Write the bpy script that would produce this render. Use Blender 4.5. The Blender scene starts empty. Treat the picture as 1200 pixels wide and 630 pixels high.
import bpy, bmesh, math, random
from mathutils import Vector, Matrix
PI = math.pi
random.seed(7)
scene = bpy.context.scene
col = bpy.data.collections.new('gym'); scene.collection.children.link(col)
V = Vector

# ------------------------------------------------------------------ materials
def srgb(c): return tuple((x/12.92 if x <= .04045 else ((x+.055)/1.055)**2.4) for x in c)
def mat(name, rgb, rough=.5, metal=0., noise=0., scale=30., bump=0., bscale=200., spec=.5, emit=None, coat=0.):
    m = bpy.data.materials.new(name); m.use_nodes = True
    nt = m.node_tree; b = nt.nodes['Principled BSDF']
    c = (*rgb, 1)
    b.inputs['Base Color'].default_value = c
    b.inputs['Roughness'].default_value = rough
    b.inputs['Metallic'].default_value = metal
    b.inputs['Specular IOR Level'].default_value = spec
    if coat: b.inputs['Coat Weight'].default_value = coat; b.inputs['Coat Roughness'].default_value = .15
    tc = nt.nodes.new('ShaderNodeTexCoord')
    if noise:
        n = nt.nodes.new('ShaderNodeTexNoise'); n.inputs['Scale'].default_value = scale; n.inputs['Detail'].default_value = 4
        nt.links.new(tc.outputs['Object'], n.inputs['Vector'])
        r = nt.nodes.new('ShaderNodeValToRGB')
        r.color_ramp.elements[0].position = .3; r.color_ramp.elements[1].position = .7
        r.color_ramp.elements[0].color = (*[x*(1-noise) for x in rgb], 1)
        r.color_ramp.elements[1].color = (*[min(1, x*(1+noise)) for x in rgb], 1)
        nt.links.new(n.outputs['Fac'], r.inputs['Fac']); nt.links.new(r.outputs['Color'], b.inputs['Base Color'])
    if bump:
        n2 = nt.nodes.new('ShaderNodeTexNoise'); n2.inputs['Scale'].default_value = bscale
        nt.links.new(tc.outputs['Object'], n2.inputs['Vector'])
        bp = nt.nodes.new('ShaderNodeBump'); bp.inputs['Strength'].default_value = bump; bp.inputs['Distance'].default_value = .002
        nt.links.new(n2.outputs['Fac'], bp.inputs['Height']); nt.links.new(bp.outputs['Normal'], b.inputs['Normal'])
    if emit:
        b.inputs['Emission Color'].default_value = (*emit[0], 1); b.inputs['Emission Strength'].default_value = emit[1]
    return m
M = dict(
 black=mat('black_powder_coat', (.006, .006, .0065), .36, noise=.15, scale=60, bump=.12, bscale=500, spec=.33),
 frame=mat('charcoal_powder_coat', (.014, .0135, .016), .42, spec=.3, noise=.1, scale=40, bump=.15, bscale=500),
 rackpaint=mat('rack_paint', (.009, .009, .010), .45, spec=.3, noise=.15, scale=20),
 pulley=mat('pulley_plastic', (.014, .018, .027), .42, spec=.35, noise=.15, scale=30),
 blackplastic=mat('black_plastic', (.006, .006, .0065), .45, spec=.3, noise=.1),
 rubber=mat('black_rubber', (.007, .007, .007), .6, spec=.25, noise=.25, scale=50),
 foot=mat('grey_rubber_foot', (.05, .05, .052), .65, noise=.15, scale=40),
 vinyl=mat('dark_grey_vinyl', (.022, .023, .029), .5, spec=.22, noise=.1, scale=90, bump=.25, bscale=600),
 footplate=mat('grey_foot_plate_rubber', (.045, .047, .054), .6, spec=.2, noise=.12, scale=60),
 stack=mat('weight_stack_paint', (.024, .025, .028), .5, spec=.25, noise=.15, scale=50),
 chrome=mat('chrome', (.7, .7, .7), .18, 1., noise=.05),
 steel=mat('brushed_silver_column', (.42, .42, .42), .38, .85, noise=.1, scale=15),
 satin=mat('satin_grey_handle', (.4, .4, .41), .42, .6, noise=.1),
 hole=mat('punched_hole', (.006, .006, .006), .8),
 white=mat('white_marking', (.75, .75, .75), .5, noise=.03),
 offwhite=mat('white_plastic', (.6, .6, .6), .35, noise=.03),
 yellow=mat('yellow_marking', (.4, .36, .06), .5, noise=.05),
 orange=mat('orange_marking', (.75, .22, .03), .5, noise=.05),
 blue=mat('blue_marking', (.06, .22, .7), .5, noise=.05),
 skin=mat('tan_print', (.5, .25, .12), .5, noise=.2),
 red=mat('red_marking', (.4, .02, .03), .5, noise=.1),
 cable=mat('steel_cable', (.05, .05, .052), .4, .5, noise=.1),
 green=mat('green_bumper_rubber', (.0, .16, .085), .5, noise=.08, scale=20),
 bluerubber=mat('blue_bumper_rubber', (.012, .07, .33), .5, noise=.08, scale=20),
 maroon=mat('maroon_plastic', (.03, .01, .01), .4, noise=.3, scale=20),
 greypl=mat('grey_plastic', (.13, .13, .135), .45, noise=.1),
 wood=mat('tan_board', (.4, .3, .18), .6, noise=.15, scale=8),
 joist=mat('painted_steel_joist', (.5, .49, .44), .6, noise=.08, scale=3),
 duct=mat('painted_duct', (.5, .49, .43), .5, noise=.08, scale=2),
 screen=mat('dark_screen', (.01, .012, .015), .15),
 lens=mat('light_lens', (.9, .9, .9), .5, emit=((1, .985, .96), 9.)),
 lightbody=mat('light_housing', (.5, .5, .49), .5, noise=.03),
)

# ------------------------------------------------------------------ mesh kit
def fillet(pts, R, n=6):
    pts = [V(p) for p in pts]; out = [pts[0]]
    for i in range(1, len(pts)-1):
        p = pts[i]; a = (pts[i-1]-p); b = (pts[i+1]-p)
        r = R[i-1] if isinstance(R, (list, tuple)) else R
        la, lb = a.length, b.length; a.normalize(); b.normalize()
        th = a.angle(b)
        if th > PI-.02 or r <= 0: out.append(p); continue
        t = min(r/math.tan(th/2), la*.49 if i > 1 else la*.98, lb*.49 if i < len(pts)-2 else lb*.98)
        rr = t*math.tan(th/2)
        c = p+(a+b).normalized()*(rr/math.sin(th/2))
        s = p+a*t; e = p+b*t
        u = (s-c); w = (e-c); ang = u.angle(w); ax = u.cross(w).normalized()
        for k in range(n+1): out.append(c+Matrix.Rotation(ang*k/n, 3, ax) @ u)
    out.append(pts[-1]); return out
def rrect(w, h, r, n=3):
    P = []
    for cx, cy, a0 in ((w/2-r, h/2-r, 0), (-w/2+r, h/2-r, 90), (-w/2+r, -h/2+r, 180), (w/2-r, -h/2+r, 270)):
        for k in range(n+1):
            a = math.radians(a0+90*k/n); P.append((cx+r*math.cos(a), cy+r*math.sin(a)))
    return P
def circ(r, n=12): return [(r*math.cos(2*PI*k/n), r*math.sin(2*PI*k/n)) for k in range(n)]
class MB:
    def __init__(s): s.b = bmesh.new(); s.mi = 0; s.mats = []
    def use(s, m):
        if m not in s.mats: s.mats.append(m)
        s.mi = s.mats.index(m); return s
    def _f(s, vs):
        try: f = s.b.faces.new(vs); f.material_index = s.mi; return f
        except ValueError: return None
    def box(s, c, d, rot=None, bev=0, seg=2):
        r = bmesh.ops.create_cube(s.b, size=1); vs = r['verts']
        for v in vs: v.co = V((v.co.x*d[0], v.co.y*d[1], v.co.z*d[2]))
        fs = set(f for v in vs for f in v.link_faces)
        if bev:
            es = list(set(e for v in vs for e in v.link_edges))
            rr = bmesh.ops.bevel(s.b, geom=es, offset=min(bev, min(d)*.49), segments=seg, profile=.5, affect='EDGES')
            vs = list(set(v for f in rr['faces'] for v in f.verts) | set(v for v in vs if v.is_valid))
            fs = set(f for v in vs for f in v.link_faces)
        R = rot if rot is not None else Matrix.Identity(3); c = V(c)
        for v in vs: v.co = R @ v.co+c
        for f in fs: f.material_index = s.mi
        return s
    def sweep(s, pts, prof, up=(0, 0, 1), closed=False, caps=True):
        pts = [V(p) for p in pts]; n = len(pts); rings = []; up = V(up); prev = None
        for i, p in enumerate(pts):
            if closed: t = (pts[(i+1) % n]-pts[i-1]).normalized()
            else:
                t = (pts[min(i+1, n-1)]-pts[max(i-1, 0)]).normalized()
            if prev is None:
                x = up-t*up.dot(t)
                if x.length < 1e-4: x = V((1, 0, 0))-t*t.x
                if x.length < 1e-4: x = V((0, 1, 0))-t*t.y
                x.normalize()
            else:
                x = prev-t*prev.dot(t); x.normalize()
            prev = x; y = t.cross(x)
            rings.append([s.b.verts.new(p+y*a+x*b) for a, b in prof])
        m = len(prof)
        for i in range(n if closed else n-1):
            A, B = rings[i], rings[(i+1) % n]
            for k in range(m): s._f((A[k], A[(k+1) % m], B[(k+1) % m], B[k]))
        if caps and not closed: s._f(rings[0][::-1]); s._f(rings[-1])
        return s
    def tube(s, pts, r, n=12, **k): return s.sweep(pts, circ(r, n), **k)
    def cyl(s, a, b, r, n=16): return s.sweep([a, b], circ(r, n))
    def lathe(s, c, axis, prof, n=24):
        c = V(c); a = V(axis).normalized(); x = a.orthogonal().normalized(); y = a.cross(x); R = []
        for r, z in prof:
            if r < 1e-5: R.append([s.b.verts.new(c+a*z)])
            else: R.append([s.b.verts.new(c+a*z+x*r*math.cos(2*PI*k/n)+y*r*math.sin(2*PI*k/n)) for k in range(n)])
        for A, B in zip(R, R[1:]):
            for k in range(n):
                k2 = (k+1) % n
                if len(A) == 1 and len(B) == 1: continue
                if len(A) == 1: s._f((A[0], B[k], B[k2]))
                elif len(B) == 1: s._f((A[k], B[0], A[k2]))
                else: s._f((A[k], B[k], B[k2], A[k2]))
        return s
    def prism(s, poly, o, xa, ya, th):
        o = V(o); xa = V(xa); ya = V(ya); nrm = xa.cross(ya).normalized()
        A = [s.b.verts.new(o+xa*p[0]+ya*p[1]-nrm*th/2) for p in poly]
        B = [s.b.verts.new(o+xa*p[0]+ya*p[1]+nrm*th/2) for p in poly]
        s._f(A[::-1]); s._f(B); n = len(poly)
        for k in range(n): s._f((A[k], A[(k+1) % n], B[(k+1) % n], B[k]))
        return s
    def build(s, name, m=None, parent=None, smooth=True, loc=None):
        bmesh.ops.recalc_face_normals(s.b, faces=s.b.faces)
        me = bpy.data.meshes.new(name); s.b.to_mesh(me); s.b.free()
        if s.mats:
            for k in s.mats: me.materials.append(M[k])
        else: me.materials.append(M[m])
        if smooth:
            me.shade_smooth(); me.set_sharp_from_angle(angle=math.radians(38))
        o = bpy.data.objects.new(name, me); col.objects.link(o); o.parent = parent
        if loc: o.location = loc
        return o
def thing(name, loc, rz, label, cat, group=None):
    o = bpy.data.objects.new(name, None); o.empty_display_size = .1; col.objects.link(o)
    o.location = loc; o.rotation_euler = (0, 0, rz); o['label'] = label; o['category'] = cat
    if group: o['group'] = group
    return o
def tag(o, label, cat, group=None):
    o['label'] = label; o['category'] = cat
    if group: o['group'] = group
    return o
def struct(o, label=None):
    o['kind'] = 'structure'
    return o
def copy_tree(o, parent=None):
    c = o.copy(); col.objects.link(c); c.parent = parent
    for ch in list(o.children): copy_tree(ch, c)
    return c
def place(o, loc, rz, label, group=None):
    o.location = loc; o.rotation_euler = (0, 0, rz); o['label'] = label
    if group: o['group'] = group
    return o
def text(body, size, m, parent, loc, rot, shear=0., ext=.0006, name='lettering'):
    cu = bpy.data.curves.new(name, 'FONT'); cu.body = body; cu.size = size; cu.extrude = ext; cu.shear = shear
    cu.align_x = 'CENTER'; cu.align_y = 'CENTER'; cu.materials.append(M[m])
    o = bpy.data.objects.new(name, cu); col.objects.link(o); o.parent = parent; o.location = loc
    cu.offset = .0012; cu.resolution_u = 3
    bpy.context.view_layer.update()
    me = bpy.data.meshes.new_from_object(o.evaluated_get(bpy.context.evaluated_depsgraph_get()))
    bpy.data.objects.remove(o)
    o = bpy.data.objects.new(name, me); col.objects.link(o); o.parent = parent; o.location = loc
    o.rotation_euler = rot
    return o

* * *

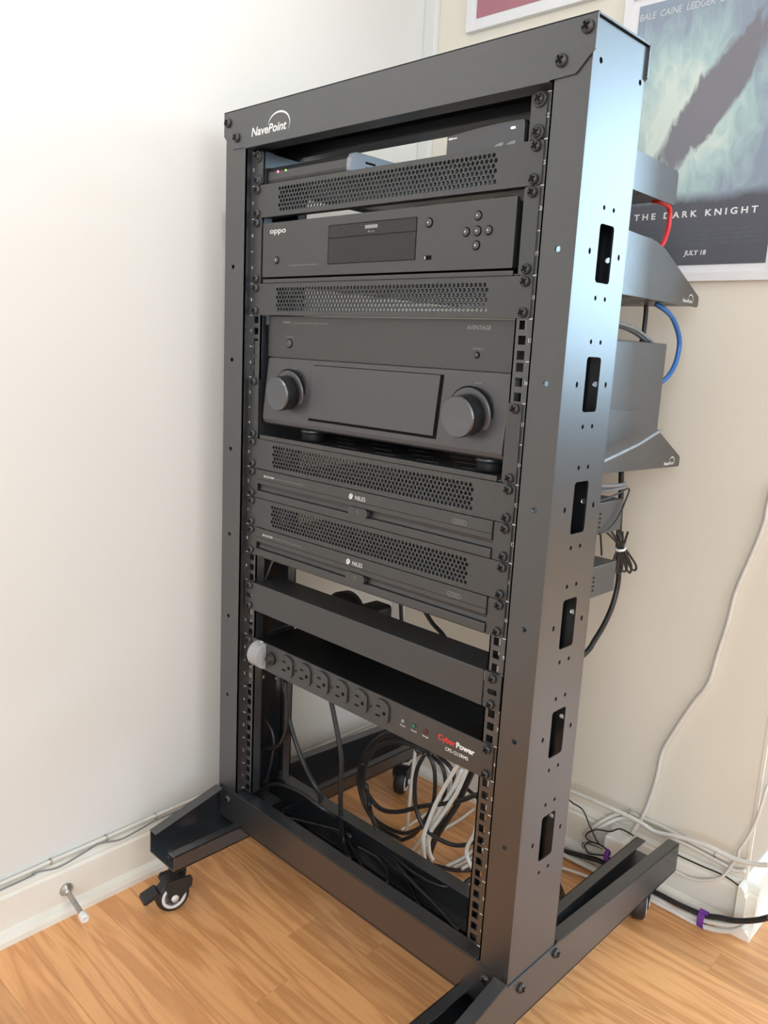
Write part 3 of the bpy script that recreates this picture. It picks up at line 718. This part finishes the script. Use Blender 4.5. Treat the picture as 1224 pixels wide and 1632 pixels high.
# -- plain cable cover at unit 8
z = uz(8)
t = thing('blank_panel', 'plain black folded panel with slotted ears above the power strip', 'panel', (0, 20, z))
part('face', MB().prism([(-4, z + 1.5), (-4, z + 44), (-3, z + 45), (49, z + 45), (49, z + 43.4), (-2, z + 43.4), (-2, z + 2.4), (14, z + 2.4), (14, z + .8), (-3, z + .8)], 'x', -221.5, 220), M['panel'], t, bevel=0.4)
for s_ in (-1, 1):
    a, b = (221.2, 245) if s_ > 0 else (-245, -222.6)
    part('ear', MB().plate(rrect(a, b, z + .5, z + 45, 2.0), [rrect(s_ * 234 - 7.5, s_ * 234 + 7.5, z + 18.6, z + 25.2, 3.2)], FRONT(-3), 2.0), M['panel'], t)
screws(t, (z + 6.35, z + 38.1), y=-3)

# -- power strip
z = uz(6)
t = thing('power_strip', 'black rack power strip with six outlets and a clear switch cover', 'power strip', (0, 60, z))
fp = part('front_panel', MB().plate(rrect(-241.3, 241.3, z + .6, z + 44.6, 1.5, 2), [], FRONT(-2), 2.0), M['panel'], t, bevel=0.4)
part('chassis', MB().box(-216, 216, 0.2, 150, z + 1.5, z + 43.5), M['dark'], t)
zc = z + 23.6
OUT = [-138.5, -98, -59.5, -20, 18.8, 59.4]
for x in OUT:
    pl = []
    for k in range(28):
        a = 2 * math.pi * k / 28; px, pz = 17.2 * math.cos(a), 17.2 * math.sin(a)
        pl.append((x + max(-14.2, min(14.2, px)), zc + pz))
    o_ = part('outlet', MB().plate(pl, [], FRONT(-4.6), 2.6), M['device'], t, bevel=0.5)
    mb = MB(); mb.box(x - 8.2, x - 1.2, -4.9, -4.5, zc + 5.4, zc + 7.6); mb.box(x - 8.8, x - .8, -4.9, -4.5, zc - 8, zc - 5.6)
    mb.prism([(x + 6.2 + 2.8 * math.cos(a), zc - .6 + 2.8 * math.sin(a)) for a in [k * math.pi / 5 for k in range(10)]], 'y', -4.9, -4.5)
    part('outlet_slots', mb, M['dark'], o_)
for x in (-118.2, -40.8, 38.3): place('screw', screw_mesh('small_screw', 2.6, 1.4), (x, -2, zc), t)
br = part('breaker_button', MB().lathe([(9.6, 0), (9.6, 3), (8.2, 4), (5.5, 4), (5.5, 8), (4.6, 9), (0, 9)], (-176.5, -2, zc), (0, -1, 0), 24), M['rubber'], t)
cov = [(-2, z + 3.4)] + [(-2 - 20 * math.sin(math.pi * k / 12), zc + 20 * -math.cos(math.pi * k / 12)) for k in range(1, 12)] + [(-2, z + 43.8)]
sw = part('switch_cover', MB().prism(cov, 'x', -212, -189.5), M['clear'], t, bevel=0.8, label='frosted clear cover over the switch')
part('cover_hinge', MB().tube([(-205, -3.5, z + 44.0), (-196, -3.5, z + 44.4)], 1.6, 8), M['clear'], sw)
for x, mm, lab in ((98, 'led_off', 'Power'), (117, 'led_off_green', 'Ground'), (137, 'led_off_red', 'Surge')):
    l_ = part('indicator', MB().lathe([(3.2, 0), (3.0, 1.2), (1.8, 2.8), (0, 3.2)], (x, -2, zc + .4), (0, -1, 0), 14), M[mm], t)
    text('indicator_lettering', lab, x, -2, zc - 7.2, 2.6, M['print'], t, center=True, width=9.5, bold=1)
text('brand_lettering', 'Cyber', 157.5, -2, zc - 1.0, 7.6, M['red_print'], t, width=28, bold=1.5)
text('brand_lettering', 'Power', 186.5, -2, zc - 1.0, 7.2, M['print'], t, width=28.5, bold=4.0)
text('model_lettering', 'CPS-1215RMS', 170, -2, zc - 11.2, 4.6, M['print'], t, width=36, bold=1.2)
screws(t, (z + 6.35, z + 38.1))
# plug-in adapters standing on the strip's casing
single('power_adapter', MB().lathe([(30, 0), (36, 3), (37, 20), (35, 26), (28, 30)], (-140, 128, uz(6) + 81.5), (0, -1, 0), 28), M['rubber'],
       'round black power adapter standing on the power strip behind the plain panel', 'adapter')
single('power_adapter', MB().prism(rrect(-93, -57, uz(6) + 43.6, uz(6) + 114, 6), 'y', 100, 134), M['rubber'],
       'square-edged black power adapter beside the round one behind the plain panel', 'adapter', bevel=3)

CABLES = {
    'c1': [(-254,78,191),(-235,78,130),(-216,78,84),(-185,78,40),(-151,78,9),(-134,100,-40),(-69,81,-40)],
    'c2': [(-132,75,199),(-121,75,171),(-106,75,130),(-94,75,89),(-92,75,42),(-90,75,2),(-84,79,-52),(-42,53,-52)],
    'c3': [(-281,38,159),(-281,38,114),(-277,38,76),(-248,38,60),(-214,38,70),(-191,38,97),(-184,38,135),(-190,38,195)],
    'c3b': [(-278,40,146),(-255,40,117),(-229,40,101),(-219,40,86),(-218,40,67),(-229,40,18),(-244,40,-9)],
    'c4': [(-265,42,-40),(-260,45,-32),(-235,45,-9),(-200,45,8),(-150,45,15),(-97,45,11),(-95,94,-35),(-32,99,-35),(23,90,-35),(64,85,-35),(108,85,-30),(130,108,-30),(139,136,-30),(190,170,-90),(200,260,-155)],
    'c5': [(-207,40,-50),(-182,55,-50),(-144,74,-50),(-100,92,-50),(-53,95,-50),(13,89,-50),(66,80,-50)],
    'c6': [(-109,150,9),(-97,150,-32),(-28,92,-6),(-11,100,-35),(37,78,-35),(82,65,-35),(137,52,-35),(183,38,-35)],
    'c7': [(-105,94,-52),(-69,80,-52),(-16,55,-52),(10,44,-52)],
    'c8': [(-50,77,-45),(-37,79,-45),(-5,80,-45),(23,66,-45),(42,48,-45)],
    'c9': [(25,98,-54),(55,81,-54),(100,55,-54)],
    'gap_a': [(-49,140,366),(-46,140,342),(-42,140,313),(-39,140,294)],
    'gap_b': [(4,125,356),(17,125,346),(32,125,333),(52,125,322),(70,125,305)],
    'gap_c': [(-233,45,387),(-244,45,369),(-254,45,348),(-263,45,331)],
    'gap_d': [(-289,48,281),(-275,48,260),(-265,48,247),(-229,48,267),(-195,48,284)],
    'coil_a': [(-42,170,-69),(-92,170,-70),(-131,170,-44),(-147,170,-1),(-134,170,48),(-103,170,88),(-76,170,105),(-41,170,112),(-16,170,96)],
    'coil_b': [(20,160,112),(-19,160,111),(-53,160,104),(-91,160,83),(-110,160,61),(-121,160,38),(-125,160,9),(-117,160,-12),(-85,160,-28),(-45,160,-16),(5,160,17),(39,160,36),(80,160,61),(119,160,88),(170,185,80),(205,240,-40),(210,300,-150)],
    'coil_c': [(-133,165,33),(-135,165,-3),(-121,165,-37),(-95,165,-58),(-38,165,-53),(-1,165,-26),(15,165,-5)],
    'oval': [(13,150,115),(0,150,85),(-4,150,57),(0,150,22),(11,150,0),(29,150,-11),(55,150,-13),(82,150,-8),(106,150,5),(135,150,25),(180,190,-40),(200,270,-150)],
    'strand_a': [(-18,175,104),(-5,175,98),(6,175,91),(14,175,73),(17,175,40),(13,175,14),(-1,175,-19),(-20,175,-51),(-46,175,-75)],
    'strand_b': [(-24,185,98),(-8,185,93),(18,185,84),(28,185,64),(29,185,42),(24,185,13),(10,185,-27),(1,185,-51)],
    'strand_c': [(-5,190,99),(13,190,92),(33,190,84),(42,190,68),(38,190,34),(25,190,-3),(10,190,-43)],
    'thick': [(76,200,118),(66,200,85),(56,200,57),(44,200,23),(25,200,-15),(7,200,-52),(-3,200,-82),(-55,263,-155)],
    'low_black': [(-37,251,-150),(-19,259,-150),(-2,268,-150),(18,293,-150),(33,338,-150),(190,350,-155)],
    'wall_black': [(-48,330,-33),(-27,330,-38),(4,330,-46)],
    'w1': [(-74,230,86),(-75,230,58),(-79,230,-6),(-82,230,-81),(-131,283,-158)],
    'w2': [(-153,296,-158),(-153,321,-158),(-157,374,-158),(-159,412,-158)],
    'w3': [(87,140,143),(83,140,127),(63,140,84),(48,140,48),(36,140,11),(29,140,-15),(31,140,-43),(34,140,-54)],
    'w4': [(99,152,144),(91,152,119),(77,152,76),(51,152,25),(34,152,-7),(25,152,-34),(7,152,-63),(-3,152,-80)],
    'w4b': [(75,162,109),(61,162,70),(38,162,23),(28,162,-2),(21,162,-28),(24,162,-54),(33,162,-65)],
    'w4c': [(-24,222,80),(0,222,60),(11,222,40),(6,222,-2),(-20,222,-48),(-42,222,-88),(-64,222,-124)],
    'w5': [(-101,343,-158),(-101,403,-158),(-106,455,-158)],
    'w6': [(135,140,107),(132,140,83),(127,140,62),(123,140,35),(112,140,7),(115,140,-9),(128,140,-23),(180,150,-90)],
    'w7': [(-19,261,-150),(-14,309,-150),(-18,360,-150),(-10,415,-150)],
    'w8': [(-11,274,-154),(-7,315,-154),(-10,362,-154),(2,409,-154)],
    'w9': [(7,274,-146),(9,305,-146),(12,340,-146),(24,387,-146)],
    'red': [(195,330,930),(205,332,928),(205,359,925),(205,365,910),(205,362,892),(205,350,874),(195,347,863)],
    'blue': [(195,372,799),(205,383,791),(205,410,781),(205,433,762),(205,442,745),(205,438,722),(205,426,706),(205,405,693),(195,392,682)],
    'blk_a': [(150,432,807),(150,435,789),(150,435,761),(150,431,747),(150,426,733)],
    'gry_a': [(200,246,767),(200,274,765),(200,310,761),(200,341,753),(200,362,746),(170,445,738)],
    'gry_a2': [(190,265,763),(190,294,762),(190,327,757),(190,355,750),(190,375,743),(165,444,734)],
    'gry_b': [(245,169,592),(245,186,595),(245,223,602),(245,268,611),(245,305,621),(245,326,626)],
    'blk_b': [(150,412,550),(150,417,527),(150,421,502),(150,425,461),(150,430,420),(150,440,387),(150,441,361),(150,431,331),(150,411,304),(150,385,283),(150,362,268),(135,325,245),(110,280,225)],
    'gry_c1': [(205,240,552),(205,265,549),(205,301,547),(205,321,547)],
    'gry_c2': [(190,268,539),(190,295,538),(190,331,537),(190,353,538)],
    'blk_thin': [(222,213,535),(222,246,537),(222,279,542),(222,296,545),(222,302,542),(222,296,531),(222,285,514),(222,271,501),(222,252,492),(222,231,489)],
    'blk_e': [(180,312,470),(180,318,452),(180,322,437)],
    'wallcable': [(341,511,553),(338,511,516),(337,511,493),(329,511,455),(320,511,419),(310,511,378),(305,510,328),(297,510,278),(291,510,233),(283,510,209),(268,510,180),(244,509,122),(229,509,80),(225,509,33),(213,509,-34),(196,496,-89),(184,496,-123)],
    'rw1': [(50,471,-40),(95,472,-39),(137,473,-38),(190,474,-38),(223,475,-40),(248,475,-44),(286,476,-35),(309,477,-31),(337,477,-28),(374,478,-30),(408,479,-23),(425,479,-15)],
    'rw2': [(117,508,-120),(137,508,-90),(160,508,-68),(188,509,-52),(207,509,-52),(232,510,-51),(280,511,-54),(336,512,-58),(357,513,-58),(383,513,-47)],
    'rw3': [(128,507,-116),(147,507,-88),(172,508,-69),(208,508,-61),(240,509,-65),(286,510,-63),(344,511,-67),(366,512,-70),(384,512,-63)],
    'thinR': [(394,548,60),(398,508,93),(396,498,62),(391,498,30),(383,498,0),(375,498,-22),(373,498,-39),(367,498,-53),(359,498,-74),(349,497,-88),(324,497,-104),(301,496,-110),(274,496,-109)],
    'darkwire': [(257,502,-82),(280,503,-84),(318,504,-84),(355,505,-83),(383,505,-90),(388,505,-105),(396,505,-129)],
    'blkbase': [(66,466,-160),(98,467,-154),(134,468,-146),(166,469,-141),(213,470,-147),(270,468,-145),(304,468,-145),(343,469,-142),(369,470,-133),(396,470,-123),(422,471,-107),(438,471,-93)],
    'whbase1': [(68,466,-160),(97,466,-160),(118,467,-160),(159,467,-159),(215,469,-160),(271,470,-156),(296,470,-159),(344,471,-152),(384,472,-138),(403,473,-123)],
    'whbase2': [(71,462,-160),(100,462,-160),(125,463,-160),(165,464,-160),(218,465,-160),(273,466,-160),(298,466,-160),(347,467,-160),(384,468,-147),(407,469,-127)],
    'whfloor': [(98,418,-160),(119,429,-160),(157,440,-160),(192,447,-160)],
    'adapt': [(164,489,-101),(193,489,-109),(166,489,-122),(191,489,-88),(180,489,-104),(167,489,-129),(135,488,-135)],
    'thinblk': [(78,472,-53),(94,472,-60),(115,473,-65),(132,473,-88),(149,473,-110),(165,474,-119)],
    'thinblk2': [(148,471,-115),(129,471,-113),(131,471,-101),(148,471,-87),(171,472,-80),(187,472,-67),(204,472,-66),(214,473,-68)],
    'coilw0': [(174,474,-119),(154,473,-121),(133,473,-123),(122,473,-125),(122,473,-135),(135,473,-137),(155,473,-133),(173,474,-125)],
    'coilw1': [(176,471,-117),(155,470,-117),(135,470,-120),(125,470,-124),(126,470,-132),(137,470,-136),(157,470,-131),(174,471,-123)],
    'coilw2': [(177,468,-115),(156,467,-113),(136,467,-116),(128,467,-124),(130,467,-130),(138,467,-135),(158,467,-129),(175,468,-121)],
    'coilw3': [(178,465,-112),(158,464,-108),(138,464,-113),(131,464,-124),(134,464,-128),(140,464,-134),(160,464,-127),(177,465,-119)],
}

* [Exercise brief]
Only the lines from the one containing "Write part 3" through the one containing "screws(t, (z + 6.35, z + 38.1), y=-3)" are to be reproduced, exactly as they appear.

* [In response]
Write part 3 of the bpy script that recreates this picture. It picks up at line 718. This part finishes the script. Use Blender 4.5. Treat the picture as 1224 pixels wide and 1632 pixels high.
# -- plain cable cover at unit 8
z = uz(8)
t = thing('blank_panel', 'plain black folded panel with slotted ears above the power strip', 'panel', (0, 20, z))
part('face', MB().prism([(-4, z + 1.5), (-4, z + 44), (-3, z + 45), (49, z + 45), (49, z + 43.4), (-2, z + 43.4), (-2, z + 2.4), (14, z + 2.4), (14, z + .8), (-3, z + .8)], 'x', -221.5, 220), M['panel'], t, bevel=0.4)
for s_ in (-1, 1):
    a, b = (221.2, 245) if s_ > 0 else (-245, -222.6)
    part('ear', MB().plate(rrect(a, b, z + .5, z + 45, 2.0), [rrect(s_ * 234 - 7.5, s_ * 234 + 7.5, z + 18.6, z + 25.2, 3.2)], FRONT(-3), 2.0), M['panel'], t)
screws(t, (z + 6.35, z + 38.1), y=-3)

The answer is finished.